Die lange stark schwächelnde SPÖ holte zuletzt auf und liegt bei momentan 23 bis 28 Prozent. Ein echtes Rennen um Platz 1 gibt es zumindest noch nicht, die Roten sind im Rückspiegel der Türkisen aber immer näher zu sehen. Die bis zuletzt in einen internen Machtkampf verstrickte FPÖ hat seit der Wahl mit Werten von 16 bis 18 Prozent kaum zugelegt.
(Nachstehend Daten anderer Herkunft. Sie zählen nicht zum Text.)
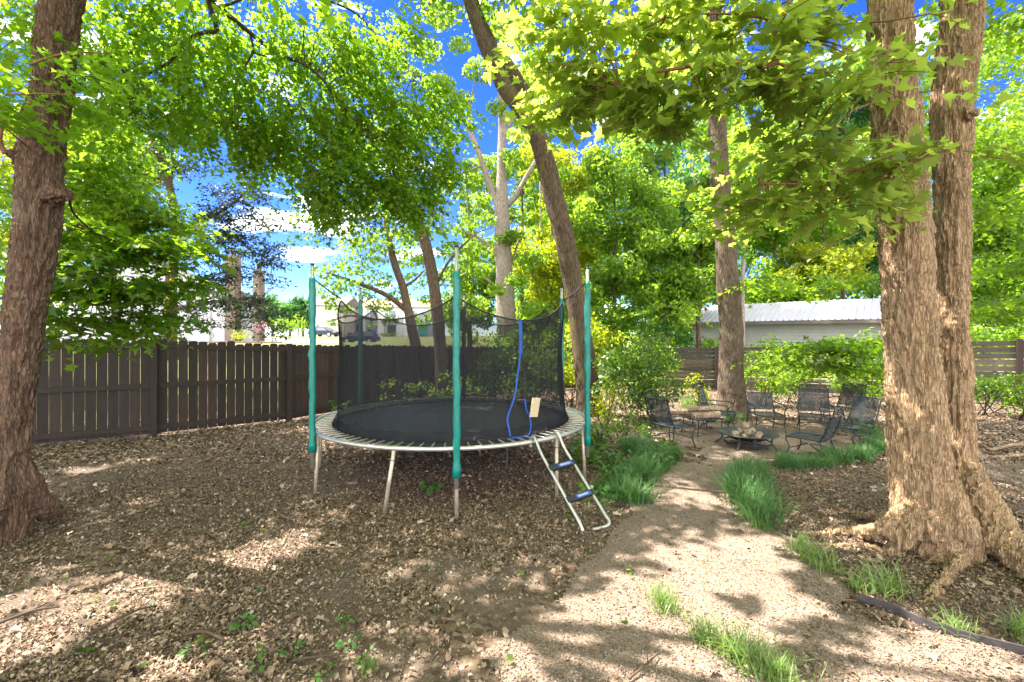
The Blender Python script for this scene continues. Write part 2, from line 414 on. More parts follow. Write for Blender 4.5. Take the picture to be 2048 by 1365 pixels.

Ob der harte Oppositions-Kurs von Neo-Parteichef Herbert Kickl, der vorzugswei­se mit dem Bihänder statt dem Florett agiert, mehr Erfolg haben wird, muss sich weisen.
Die Schwäche von Türkis-Grün hat freilich bisher weniger mit neu gewonnener Oppositions-Stärke zu tun als mit hausgemachten Turbulenzen – neben der sukzessive gesunkenen Zustimmung zum Corona-Kurs vor allem auch mit diversen ÖVP-Affären und den für viele unverständlichen türkisen Angriffen auf die Justiz. Trotz der immer unverhohleneren Kritik an der Kanzlerpartei verlieren auch die Grünen – weil vielen Anhängern die dann doch immer wieder geübte Koalitions-Räson gegen den Strich geht.
Laut einer Umfrage des Instituts für Demoskopie und Datenanalyse für Puls 24 ist selbst der gerade nach dem Ibiza-Skandal in unangreifbaren höheren Sphären schwebende Bundespräsident ein indirektes Opfer der ÖVP-Diskussionen. Nur 45 Prozent wären demnach für eine Wiederkandidatur 2022 von Alexander Van der Bellen und 43 Prozent dagegen (12 Prozent machten keine Angabe). Auch der Präsident agierte zuletzt offenbar vielen zu halbherzig.